■ TASK DETAILS
Write each line out exactly, leaving none out.

■ DATASET SECTION
/---
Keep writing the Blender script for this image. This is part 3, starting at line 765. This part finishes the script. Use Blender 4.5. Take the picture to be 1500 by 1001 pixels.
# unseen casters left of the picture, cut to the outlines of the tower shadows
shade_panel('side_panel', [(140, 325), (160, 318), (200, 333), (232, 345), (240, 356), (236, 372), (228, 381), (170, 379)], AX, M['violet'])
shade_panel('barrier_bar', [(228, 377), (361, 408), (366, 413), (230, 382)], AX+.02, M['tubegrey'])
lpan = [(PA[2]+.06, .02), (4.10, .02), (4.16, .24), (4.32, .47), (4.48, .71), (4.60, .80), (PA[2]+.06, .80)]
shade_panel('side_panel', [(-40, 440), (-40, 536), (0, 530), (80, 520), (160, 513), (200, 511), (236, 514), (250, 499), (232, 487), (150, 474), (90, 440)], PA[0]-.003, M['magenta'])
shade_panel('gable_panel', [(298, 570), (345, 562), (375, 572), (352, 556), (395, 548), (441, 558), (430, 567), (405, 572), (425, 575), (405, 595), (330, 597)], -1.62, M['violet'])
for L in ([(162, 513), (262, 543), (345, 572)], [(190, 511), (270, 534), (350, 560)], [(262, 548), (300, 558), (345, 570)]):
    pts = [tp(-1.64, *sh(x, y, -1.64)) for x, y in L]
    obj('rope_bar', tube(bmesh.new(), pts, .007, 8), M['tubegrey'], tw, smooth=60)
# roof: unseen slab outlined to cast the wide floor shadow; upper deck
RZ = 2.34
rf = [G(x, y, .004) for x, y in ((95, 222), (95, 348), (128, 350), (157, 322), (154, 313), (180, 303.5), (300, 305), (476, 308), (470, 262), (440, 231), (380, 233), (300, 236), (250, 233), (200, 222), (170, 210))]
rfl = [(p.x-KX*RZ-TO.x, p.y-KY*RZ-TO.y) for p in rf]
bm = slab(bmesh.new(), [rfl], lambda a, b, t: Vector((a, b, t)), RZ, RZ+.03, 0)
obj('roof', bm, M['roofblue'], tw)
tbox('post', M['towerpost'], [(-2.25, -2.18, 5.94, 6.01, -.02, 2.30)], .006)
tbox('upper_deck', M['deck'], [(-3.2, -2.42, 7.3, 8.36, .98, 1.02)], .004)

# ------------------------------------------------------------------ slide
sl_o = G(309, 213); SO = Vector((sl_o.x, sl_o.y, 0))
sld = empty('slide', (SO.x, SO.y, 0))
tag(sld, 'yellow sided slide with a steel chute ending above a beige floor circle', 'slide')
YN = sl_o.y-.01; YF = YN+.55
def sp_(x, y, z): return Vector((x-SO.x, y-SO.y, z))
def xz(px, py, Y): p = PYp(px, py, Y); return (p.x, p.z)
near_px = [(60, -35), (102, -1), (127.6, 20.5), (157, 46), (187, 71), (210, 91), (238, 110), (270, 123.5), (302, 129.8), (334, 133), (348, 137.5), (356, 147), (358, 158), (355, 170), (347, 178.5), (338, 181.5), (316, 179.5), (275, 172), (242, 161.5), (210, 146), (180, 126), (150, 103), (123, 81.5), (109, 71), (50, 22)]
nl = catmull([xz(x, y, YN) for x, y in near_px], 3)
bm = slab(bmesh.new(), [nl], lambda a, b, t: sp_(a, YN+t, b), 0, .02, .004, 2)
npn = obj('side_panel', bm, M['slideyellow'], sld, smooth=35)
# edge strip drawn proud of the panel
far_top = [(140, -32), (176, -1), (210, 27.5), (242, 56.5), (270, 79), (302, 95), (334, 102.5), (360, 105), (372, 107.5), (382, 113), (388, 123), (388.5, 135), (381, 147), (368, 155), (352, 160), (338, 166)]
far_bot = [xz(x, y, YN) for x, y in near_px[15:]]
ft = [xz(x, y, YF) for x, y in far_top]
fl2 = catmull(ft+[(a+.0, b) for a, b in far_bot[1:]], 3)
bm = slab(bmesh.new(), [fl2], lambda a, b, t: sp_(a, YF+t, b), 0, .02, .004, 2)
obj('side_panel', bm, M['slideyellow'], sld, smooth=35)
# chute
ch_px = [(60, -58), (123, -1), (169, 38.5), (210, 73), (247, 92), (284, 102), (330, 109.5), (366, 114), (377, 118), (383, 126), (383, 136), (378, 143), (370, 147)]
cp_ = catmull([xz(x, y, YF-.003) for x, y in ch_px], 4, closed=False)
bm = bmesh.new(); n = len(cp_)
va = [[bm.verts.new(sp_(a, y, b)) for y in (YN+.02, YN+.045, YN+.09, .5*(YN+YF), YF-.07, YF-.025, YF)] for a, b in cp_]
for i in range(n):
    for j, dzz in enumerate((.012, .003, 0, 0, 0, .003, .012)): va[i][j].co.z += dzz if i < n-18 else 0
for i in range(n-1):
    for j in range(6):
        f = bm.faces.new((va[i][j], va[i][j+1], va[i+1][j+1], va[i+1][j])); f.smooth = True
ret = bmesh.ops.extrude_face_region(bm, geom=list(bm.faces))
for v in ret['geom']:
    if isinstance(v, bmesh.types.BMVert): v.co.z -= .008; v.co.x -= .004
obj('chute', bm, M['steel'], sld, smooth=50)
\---
■ ANSWER TO THE EXERCISE
Keep writing the Blender script for this image. This is part 3, starting at line 765. This part finishes the script. Use Blender 4.5. Take the picture to be 1500 by 1001 pixels.
# unseen casters left of the picture, cut to the outlines of the tower shadows
shade_panel('side_panel', [(140, 325), (160, 318), (200, 333), (232, 345), (240, 356), (236, 372), (228, 381), (170, 379)], AX, M['violet'])
shade_panel('barrier_bar', [(228, 377), (361, 408), (366, 413), (230, 382)], AX+.02, M['tubegrey'])
lpan = [(PA[2]+.06, .02), (4.10, .02), (4.16, .24), (4.32, .47), (4.48, .71), (4.60, .80), (PA[2]+.06, .80)]
shade_panel('side_panel', [(-40, 440), (-40, 536), (0, 530), (80, 520), (160, 513), (200, 511), (236, 514), (250, 499), (232, 487), (150, 474), (90, 440)], PA[0]-.003, M['magenta'])
shade_panel('gable_panel', [(298, 570), (345, 562), (375, 572), (352, 556), (395, 548), (441, 558), (430, 567), (405, 572), (425, 575), (405, 595), (330, 597)], -1.62, M['violet'])
for L in ([(162, 513), (262, 543), (345, 572)], [(190, 511), (270, 534), (350, 560)], [(262, 548), (300, 558), (345, 570)]):
    pts = [tp(-1.64, *sh(x, y, -1.64)) for x, y in L]
    obj('rope_bar', tube(bmesh.new(), pts, .007, 8), M['tubegrey'], tw, smooth=60)
# roof: unseen slab outlined to cast the wide floor shadow; upper deck
RZ = 2.34
rf = [G(x, y, .004) for x, y in ((95, 222), (95, 348), (128, 350), (157, 322), (154, 313), (180, 303.5), (300, 305), (476, 308), (470, 262), (440, 231), (380, 233), (300, 236), (250, 233), (200, 222), (170, 210))]
rfl = [(p.x-KX*RZ-TO.x, p.y-KY*RZ-TO.y) for p in rf]
bm = slab(bmesh.new(), [rfl], lambda a, b, t: Vector((a, b, t)), RZ, RZ+.03, 0)
obj('roof', bm, M['roofblue'], tw)
tbox('post', M['towerpost'], [(-2.25, -2.18, 5.94, 6.01, -.02, 2.30)], .006)
tbox('upper_deck', M['deck'], [(-3.2, -2.42, 7.3, 8.36, .98, 1.02)], .004)

# ------------------------------------------------------------------ slide
sl_o = G(309, 213); SO = Vector((sl_o.x, sl_o.y, 0))
sld = empty('slide', (SO.x, SO.y, 0))
tag(sld, 'yellow sided slide with a steel chute ending above a beige floor circle', 'slide')
YN = sl_o.y-.01; YF = YN+.55
def sp_(x, y, z): return Vector((x-SO.x, y-SO.y, z))
def xz(px, py, Y): p = PYp(px, py, Y); return (p.x, p.z)
near_px = [(60, -35), (102, -1), (127.6, 20.5), (157, 46), (187, 71), (210, 91), (238, 110), (270, 123.5), (302, 129.8), (334, 133), (348, 137.5), (356, 147), (358, 158), (355, 170), (347, 178.5), (338, 181.5), (316, 179.5), (275, 172), (242, 161.5), (210, 146), (180, 126), (150, 103), (123, 81.5), (109, 71), (50, 22)]
nl = catmull([xz(x, y, YN) for x, y in near_px], 3)
bm = slab(bmesh.new(), [nl], lambda a, b, t: sp_(a, YN+t, b), 0, .02, .004, 2)
npn = obj('side_panel', bm, M['slideyellow'], sld, smooth=35)
# edge strip drawn proud of the panel
far_top = [(140, -32), (176, -1), (210, 27.5), (242, 56.5), (270, 79), (302, 95), (334, 102.5), (360, 105), (372, 107.5), (382, 113), (388, 123), (388.5, 135), (381, 147), (368, 155), (352, 160), (338, 166)]
far_bot = [xz(x, y, YN) for x, y in near_px[15:]]
ft = [xz(x, y, YF) for x, y in far_top]
fl2 = catmull(ft+[(a+.0, b) for a, b in far_bot[1:]], 3)
bm = slab(bmesh.new(), [fl2], lambda a, b, t: sp_(a, YF+t, b), 0, .02, .004, 2)
obj('side_panel', bm, M['slideyellow'], sld, smooth=35)
# chute
ch_px = [(60, -58), (123, -1), (169, 38.5), (210, 73), (247, 92), (284, 102), (330, 109.5), (366, 114), (377, 118), (383, 126), (383, 136), (378, 143), (370, 147)]
cp_ = catmull([xz(x, y, YF-.003) for x, y in ch_px], 4, closed=False)
bm = bmesh.new(); n = len(cp_)
va = [[bm.verts.new(sp_(a, y, b)) for y in (YN+.02, YN+.045, YN+.09, .5*(YN+YF), YF-.07, YF-.025, YF)] for a, b in cp_]
for i in range(n):
    for j, dzz in enumerate((.012, .003, 0, 0, 0, .003, .012)): va[i][j].co.z += dzz if i < n-18 else 0
for i in range(n-1):
    for j in range(6):
        f = bm.faces.new((va[i][j], va[i][j+1], va[i+1][j+1], va[i+1][j])); f.smooth = True
ret = bmesh.ops.extrude_face_region(bm, geom=list(bm.faces))
for v in ret['geom']:
    if isinstance(v, bmesh.types.BMVert): v.co.z -= .008; v.co.x -= .004
obj('chute', bm, M['steel'], sld, smooth=50)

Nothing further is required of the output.